Write out the opening lines of the data word for word, up to and including the line with "from mathutils import Vector, Matrix", and leave every picture and every later line out.

** Start of INFORMATION SUPPLIED **

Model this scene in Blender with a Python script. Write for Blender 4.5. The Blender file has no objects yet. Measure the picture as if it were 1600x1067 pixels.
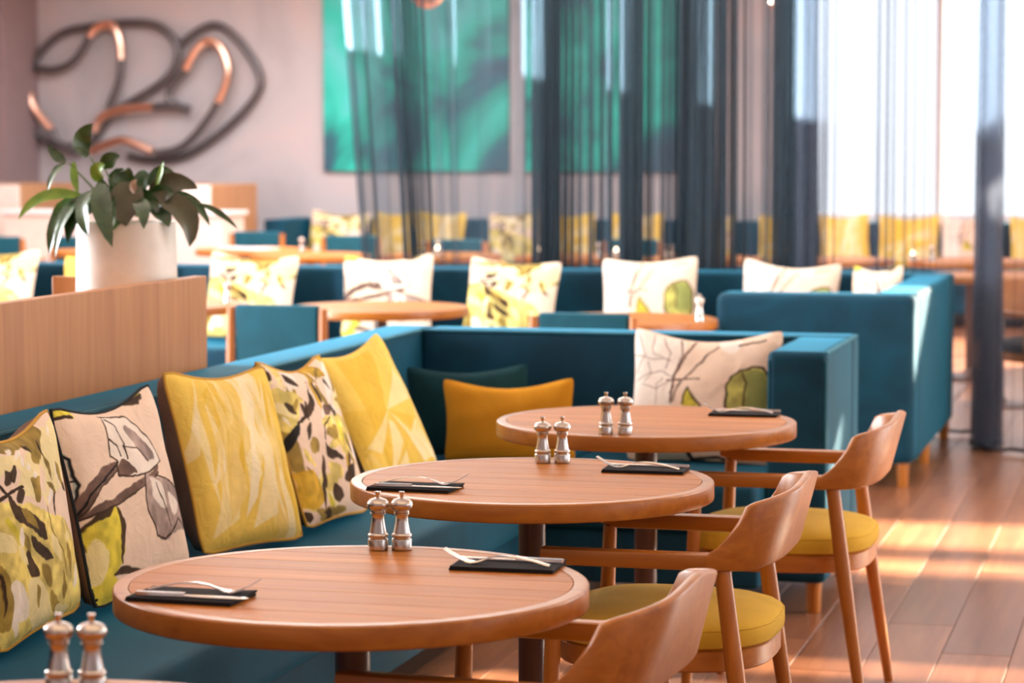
import bpy, bmesh, math, random
import numpy as np
from mathutils import Vector, Matrix

# ---------------------------------------------------------------- camera, sky, sun, lamps, exposure
C = bpy.context.scene.collection
S = bpy.context.scene
YAW, PITCH, EYE = 0.256, 0.0776, 1.4783
cam_data = bpy.data.cameras.new('camera')
cam = bpy.data.objects.new('camera', cam_data)
C.objects.link(cam)
cam.location = (0, 0, EYE)
cam.rotation_euler = (math.pi / 2 - PITCH, 0, YAW)
cam_data.sensor_width = 36.0
cam_data.lens = 3993.0 * 36.0 / 1600.0
cam_data.clip_end = 200
cam_data.dof.use_dof = True
cam_data.dof.focus_distance = 5.15
cam_data.dof.aperture_fstop = 4.6
S.camera = cam

S.view_settings.view_transform = 'Standard'
S.view_settings.look = 'None'
S.view_settings.gamma = 1.0
S.view_settings.use_curve_mapping = False
S.view_settings.exposure = 0.54
S.cycles.max_bounces = 8
S.cycles.diffuse_bounces = 5
S.cycles.glossy_bounces = 4
S.cycles.transmission_bounces = 6
S.cycles.transparent_max_bounces = 40
S.cycles.sample_clamp_indirect = 8.0
S.cycles.caustics_reflective = False
S.cycles.caustics_refractive = False

world = bpy.data.worlds.new('hazy_sky')
S.world = world
world.use_nodes = True
bg = world.node_tree.nodes['Background']
bg.inputs['Color'].default_value = (0.86, 0.91, 1.0, 1)
bg.inputs['Strength'].default_value = 1.3

def light(name, kind, loc, energy, color, **kw):
    d = bpy.data.lights.new(name, kind)
    d.energy, d.color = energy, color
    for k, v in kw.items():
        setattr(d, k, v)
    o = bpy.data.objects.new(name, d)
    C.objects.link(o)
    o.location = loc
    return o

SUN_DIR = Vector((-0.61, -0.79, -0.384)).normalized()
sun = light('sun', 'SUN', (6, 20, 8), 46.0, (1.0, 0.80, 0.58), angle=0.012)
sun.rotation_euler = SUN_DIR.to_track_quat('-Z', 'Y').to_euler()
# unseen overhead fill lights, added to brighten the room (pointing down)
light('ceiling_fill_near', 'AREA', (-0.6, 2.2, 3.2), 36, (1.0, 0.72, 0.44), shape='RECTANGLE', size=4.5, size_y=4.0)
light('ceiling_fill_middle', 'AREA', (-2.6, 9.5, 3.2), 18, (1.0, 0.88, 0.76), shape='RECTANGLE', size=5.0, size_y=5.0)
light('ceiling_fill_far', 'AREA', (-5.6, 17.0, 3.2), 480, (0.98, 0.97, 1.0), shape='RECTANGLE', size=7.0, size_y=6.0)

# daylight of the glazed left-hand side, and an unseen spotlight added to light strips on the upper voile
day = light('daylight_left', 'AREA', (-8.8, 7.6, 2.2), 2200, (0.92, 0.96, 1.0), shape='RECTANGLE', size=10.0, size_y=2.2)
day.rotation_euler = Vector((1, 0, 0)).to_track_quat('-Z', 'Z').to_euler()
day_r = light('daylight_right', 'AREA', (2.35, 9.0, 2.3), 300, (1.0, 0.95, 0.90), shape='RECTANGLE', size=10.0, size_y=2.2)
day_r.rotation_euler = Vector((-1, 0, 0)).to_track_quat('-Z', 'Z').to_euler()
spot = light('voile_strip_fill', 'SPOT', (-7.5, 12.9, 2.43), 24000, (0.92, 1.0, 0.93), spot_size=0.62, spot_blend=0.05, shadow_soft_size=0.02)
spot.rotation_euler = Vector((math.cos(0.16), 0.02, math.sin(0.16))).to_track_quat('-Z', 'Y').to_euler()

# ---------------------------------------------------------------- helpers
R = random.Random(11)

class MB:
    """collects shapes into one mesh"""
    def __init__(self):
        self.v, self.f = [], []
    def add(self, vs, fs):
        b = len(self.v)
        self.v += [tuple(p) for p in vs]
        self.f += [tuple(i + b for i in q) for q in fs]
        return self
    def box(self, x0, x1, y0, y1, z0, z1):
        vs = [(x, y, z) for z in (z0, z1) for y in (y0, y1) for x in (x0, x1)]
        return self.add(vs, [(0, 2, 3, 1), (4, 5, 7, 6), (0, 1, 5, 4), (2, 6, 7, 3), (0, 4, 6, 2), (1, 3, 7, 5)])
    def prism(self, pts, z0, z1):
        n = len(pts)
        vs = [(x, y, z0) for x, y in pts] + [(x, y, z1) for x, y in pts]
        fs = [tuple(range(n - 1, -1, -1)), tuple(range(n, 2 * n))]
        fs += [(i, (i + 1) % n, n + (i + 1) % n, n + i) for i in range(n)]
        return self.add(vs, fs)
    def lathe(self, prof, n=24, cx=0, cy=0):
        vs, fs = [], []
        for r, z in prof:
            for k in range(n):
                a = 2 * math.pi * k / n
                vs.append((cx + r * math.cos(a), cy + r * math.sin(a), z))
        for j in range(len(prof) - 1):
            for k in range(n):
                k2 = (k + 1) % n
                fs.append((j * n + k, j * n + k2, (j + 1) * n + k2, (j + 1) * n + k))
        if prof[0][0] > 1e-5:
            fs.append(tuple(range(n - 1, -1, -1)))
        if prof[-1][0] > 1e-5:
            m = (len(prof) - 1) * n
            fs.append(tuple(range(m, m + n)))
        return self.add(vs, fs)
    def tube(self, pts, rad, n=8, closed=False):
        pts = [Vector(p) for p in pts]
        m = len(pts)
        rs = rad if isinstance(rad, (list, tuple)) else [rad] * m
        vs, fs = [], []
        ref = None
        for i, p in enumerate(pts):
            if closed:
                t = pts[(i + 1) % m] - pts[i - 1]
            else:
                t = pts[min(i + 1, m - 1)] - pts[max(i - 1, 0)]
            t.normalize()
            if ref is None:
                ref = Vector((0, 0, 1)) if abs(t.z) < 0.9 else Vector((1, 0, 0))
            a = t.cross(ref)
            if a.length < 1e-4:
                a = t.orthogonal()
            a.normalize()
            b = t.cross(a).normalized()
            ref = -b if (-b).dot(ref) > 0 else b
            for k in range(n):
                w = 2 * math.pi * k / n
                vs.append(p + (a * math.cos(w) + b * math.sin(w)) * rs[i])
        lim = m if closed else m - 1
        for i in range(lim):
            j = (i + 1) % m
            for k in range(n):
                k2 = (k + 1) % n
                fs.append((i * n + k, i * n + k2, j * n + k2, j * n + k))
        if not closed:
            fs.append(tuple(range(n - 1, -1, -1)))
            fs.append(tuple(range((m - 1) * n, m * n)))
        return self.add(vs, fs)
    def build(self, name, mat, parent=None, smooth=True, bevel=0.0, seg=2, loc=None, uv=None):
        me = bpy.data.meshes.new(name)
        me.from_pydata(self.v, [], self.f)
        bm = bmesh.new()
        bm.from_mesh(me)
        bmesh.ops.recalc_face_normals(bm, faces=bm.faces)
        if bevel > 0:
            es = [e for e in bm.edges if len(e.link_faces) == 2 and e.calc_face_angle(0) > 0.6]
            bmesh.ops.bevel(bm, geom=es, offset=bevel, segments=seg, profile=0.6, affect='EDGES', clamp_overlap=True)
        bm.to_mesh(me)
        bm.free()
        if smooth:
            me.polygons.foreach_set('use_smooth', [True] * len(me.polygons))
            me.set_sharp_from_angle(angle=0.75)
        if mat is not None:
            me.materials.append(mat)
        o = bpy.data.objects.new(name, me)
        C.objects.link(o)
        if parent is not None:
            o.parent = parent
        if loc is not None:
            o.location = loc
        return o

def tag(o, label, cat, group=None):
    o['label'], o['category'] = label, cat
    if group:
        o['group'] = group
    return o

def thing(name, label, cat, loc=(0, 0, 0), rz=0.0, group=None):
    o = bpy.data.objects.new(name, None)
    C.objects.link(o)
    o.location = loc
    o.rotation_euler = (0, 0, rz)
    o.empty_display_size = 0.1
    return tag(o, label, cat, group)

def kids(o):
    return [c for c in bpy.data.objects if c.parent == o]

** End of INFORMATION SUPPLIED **

ANSWER TO THE TASK:
Model this scene in Blender with a Python script. Write for Blender 4.5. The Blender file has no objects yet. Measure the picture as if it were 1600x1067 pixels.
import bpy, bmesh, math, random
import numpy as np
from mathutils import Vector, Matrix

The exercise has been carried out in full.